As Secretary of Defense to George Bush: As no other cabinet officer in history, he turned over crucial, self-sustaining functions of his department to privateers and private armies. He surrendered vital supply and commissariat services for the American military to profit-plundering contractors for whom U.S. forces were neither fellow warriors, nor even share-holders, but captive "customers" to be treated with the offhandedness afforded by guaranteed contracts. He ceded security and combat functions essential to the national mission to a corps of thousands of hired guns whose qualifications, standards of conduct and ultimate loyalty -- all integral to the safety and success of American forces -- were beyond effective governmental control or measure.
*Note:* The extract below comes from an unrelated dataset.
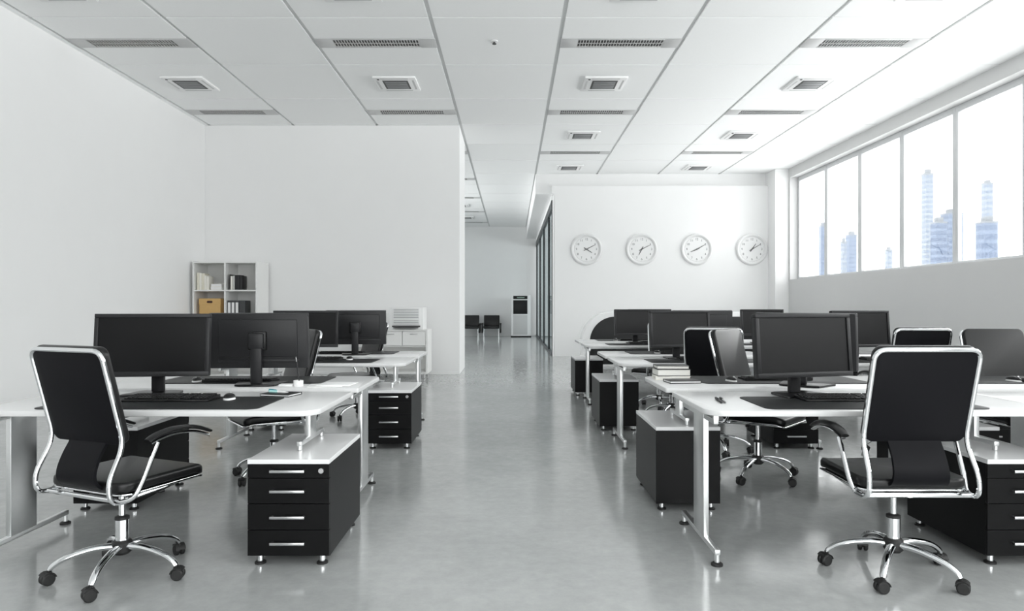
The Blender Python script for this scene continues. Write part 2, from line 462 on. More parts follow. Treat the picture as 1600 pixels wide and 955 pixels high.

As no other cabinet officer in history, he squandered the integrity of his department and the unique, indispensable code of honor of its services. He joined, and often led, the rest of an intellectually degraded administration, heedless of Constitutional and human rights, in violating the very heart of their ostensibly conservative convictions. With the ready sanctioning, and then de facto cover-up of torture and abuse at Abu Ghraib, Guantanamo, and the less noticed but equally gruesome prisons at Bagram Air Base and elsewhere in Afghanistan, he changed, for untold millions, the symbol of America and its once-proud military from freedom and the rule of law to the unforgettable prisoner's hood and shackles. Rumsfeld's impact would not vanish with terms of office or elections
....Weeks after Rumsfeld's departure, history -- the little ever really known or understood -- was already being waved off, forgotten. The past was too complicated and troublesome, too guilt-ridden and close to home, too filled with chilling consequences.